October 21, 2008 at 1:38 PM
Posted by Thomas Catino
Honeywell International Inc. (HON) shares have been led to the slaughterhouse over the past few months, down 51% year to date and 52.82% below its 52-week high of $62.99. Last week, the manufacturing company and former Dow component announced third quarter results that were good - sales of $9.3 billion, an increase of 6% vs. the prior year, earnings per share of $0.97, up 20% from the prior year. However, the full year 2008 outlook was cut a bit, with management now calling for $3.76 and $3.80 a share on revenue of $37.2 billion, slightly below the analyst consensus of $3.81 and $37.8 billion. On the conference call, executives saw a slower growth environment for the global economy with both developed and developing regions being impacted and recessionary conditions in the US and Europe for 2009 but were mum on specifics of the business and earnings per share outlook, saying details would not be provided until a December 9th update.

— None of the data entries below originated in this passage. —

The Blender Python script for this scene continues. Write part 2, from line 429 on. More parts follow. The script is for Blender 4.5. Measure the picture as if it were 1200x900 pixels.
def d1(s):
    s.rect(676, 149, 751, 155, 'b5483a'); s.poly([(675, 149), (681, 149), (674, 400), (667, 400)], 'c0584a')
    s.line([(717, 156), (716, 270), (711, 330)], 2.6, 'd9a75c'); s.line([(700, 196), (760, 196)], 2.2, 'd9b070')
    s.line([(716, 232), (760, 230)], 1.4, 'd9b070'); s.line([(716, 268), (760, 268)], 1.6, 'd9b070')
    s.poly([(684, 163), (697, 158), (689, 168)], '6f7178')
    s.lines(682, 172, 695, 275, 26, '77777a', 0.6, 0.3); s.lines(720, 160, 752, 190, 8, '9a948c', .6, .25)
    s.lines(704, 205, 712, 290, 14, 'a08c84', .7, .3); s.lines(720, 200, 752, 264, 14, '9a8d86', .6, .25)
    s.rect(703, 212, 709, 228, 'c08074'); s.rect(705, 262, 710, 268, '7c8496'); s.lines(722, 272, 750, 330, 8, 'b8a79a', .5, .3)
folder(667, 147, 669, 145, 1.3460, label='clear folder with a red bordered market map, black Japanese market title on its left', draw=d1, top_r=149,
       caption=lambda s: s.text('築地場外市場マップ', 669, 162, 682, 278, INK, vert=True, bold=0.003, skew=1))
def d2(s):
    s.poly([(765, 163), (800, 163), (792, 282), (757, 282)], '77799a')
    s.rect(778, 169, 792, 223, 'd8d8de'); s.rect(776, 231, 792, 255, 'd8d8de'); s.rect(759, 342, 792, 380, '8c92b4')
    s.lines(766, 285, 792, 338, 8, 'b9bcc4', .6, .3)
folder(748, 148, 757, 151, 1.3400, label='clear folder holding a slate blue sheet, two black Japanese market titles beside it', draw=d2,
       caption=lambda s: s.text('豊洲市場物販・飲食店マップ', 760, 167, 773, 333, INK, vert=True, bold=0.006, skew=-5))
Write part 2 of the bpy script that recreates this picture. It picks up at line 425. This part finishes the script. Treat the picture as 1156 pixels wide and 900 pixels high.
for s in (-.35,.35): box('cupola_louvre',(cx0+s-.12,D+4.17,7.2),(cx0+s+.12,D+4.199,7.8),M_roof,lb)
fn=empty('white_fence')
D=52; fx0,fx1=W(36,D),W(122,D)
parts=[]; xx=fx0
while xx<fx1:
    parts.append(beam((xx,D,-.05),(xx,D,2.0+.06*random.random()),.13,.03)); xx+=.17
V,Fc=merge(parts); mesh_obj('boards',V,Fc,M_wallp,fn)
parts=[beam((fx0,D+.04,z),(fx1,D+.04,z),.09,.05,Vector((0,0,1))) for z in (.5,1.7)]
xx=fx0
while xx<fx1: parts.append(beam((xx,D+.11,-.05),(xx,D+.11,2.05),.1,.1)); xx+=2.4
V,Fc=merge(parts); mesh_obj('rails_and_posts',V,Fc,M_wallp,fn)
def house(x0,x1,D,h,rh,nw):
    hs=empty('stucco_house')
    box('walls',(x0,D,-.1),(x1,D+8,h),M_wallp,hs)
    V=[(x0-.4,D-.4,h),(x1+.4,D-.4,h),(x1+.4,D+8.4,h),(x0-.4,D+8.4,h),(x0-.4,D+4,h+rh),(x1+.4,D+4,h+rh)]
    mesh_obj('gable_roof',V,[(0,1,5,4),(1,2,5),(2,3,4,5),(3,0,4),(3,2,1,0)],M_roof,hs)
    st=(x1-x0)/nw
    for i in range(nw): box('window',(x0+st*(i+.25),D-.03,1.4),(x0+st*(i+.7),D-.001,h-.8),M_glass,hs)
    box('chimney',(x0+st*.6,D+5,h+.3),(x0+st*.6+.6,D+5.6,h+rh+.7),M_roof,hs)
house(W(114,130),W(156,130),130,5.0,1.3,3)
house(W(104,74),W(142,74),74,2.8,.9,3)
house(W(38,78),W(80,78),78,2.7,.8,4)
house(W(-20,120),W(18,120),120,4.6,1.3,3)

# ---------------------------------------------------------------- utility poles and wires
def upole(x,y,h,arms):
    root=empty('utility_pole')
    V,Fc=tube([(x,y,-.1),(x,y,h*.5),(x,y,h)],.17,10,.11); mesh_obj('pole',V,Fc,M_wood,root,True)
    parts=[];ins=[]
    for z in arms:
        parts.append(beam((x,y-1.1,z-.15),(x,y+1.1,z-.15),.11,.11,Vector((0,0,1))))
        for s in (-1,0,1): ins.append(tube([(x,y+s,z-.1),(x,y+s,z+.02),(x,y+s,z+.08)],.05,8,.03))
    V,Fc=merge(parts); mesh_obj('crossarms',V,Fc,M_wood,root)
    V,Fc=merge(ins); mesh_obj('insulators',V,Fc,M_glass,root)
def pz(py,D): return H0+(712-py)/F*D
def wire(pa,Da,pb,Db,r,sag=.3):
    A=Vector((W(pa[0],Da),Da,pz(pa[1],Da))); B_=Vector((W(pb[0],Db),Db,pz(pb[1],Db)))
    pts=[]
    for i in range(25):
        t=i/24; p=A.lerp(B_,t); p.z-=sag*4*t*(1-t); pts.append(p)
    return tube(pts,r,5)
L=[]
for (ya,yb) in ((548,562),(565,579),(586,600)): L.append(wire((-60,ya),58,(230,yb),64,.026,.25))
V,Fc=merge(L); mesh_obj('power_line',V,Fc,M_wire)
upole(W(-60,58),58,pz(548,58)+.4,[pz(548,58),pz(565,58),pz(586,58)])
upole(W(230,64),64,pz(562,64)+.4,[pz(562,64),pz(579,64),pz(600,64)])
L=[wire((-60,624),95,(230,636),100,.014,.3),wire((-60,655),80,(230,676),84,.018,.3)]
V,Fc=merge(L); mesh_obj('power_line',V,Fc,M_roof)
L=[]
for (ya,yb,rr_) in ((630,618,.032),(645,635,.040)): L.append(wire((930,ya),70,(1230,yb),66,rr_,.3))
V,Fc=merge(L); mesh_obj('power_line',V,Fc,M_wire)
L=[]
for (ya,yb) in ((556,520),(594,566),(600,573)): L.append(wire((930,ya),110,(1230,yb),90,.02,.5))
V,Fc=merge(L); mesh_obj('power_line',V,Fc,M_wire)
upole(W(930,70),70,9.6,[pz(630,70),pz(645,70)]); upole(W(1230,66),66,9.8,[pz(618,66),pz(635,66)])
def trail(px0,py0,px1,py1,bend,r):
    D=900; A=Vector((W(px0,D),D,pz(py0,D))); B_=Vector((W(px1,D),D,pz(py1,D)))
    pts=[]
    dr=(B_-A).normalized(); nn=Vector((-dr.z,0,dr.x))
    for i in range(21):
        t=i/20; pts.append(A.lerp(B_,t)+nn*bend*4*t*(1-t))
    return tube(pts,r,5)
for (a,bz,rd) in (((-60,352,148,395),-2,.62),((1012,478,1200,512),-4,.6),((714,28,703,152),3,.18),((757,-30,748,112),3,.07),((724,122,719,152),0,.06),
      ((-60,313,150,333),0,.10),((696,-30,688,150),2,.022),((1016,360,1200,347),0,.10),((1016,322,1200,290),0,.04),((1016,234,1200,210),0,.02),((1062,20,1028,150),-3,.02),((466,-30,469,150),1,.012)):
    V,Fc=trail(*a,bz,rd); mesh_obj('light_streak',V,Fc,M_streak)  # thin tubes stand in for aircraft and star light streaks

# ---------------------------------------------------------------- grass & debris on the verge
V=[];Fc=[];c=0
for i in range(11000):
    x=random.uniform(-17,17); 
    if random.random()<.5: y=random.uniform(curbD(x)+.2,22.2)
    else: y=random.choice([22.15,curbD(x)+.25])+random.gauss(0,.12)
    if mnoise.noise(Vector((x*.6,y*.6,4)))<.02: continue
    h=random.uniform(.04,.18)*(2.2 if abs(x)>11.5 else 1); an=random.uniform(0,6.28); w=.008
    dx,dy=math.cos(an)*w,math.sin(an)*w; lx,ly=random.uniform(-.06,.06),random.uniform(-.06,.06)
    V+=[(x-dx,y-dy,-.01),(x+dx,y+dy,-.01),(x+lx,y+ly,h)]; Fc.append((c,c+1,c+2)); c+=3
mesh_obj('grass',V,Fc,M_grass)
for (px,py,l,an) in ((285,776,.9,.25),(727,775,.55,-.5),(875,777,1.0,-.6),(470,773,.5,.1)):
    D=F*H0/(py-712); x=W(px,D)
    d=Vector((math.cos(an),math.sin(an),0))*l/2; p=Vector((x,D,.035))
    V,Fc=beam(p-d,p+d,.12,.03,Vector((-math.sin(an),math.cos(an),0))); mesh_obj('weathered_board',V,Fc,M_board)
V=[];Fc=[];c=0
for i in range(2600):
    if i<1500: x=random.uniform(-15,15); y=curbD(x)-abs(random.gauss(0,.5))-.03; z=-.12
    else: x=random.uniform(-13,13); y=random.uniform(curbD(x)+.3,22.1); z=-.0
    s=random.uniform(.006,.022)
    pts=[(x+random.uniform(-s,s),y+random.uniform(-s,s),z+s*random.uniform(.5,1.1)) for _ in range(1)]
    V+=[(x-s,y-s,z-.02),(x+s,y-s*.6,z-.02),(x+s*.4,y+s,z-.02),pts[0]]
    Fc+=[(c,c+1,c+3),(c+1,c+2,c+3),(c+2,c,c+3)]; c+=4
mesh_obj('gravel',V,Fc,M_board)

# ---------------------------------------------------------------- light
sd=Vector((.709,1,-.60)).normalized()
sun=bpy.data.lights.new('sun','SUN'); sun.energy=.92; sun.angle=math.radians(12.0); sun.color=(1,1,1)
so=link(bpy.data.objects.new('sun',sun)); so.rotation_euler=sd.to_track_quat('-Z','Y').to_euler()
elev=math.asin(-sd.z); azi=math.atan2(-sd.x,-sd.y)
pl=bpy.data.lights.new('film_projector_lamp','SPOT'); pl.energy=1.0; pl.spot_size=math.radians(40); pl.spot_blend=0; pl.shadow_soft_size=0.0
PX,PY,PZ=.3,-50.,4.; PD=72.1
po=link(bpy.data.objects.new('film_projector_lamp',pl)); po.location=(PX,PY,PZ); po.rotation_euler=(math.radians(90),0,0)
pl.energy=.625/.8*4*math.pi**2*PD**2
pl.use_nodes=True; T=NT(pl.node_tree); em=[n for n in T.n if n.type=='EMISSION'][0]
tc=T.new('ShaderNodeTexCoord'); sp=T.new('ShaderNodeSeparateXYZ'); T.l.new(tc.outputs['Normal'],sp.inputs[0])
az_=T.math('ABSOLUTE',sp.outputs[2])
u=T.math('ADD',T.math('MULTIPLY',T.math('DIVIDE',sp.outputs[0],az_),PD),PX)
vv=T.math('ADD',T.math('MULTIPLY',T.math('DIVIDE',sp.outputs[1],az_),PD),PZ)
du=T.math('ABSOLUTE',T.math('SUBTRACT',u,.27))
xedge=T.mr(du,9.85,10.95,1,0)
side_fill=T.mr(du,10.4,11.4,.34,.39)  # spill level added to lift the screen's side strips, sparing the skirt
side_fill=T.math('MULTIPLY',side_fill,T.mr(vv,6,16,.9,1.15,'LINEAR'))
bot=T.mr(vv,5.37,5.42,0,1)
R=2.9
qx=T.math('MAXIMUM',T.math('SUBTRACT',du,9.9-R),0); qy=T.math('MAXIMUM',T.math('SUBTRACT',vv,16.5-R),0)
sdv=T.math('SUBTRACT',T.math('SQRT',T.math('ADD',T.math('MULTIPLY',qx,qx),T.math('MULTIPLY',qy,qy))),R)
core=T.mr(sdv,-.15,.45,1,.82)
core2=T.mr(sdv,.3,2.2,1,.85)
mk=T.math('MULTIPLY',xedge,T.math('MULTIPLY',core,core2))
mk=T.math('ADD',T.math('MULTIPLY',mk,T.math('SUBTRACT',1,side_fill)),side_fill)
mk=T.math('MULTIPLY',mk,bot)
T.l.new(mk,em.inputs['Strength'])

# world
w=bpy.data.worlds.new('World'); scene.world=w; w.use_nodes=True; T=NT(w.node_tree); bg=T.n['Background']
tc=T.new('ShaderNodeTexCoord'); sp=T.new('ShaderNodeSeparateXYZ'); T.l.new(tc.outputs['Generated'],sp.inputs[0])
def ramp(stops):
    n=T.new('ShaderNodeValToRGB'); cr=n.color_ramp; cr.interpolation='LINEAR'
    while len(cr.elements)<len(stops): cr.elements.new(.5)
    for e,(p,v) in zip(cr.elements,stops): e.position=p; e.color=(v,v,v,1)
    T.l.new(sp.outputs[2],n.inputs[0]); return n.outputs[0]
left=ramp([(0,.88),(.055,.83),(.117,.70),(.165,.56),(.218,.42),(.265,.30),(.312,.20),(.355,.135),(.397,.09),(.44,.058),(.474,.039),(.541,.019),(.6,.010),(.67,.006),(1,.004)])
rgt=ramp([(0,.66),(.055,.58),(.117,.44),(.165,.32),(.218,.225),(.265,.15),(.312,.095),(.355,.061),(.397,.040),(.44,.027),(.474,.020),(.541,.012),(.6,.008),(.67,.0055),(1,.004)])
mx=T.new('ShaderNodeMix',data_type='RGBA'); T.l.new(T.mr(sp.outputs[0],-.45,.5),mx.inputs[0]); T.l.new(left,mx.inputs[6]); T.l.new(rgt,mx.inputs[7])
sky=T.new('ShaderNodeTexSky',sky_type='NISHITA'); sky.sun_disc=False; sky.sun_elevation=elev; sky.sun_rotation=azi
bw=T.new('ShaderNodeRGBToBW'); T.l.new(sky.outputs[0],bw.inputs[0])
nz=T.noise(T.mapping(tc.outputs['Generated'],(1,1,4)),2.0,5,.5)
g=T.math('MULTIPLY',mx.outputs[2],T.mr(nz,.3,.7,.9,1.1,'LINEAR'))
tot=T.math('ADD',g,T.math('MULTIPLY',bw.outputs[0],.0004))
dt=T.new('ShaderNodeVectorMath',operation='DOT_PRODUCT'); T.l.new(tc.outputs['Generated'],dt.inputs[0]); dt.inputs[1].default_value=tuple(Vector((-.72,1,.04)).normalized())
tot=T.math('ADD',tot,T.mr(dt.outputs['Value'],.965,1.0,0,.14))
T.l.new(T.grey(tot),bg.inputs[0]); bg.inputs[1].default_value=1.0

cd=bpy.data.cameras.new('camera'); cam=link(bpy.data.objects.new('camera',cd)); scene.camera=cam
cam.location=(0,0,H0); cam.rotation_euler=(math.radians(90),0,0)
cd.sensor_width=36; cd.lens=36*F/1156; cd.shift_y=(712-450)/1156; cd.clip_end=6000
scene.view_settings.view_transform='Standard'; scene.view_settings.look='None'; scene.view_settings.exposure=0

That didn’t stop analysts from slashing estimates though. Looking ahead to next year, analysts at Sterne Agee said earnings could be down by as much as 20%, which seems pretty harsh. According to Dow Jones, Stern Agee said the industrial company faces a “brutal new world environment where GDP could fall globally in 2009 due to the worldwide liquidity freeze." The firm cut its 2009 EPS target to $3.20 from $4.45, assuming a sales decline of 3.2% next year due to a sharp decline in the US and European auto industry and a growing decline in capital spending and residential and commercial construction.

But at the current share price, reducing estimates that much implies a forward PE of about 9, meaning that a lot of the downside in the earnings numbers appear priced in to a fair degree. With the Street setting the bar pretty low already, this could set up Honeywell for a positive surprise come December.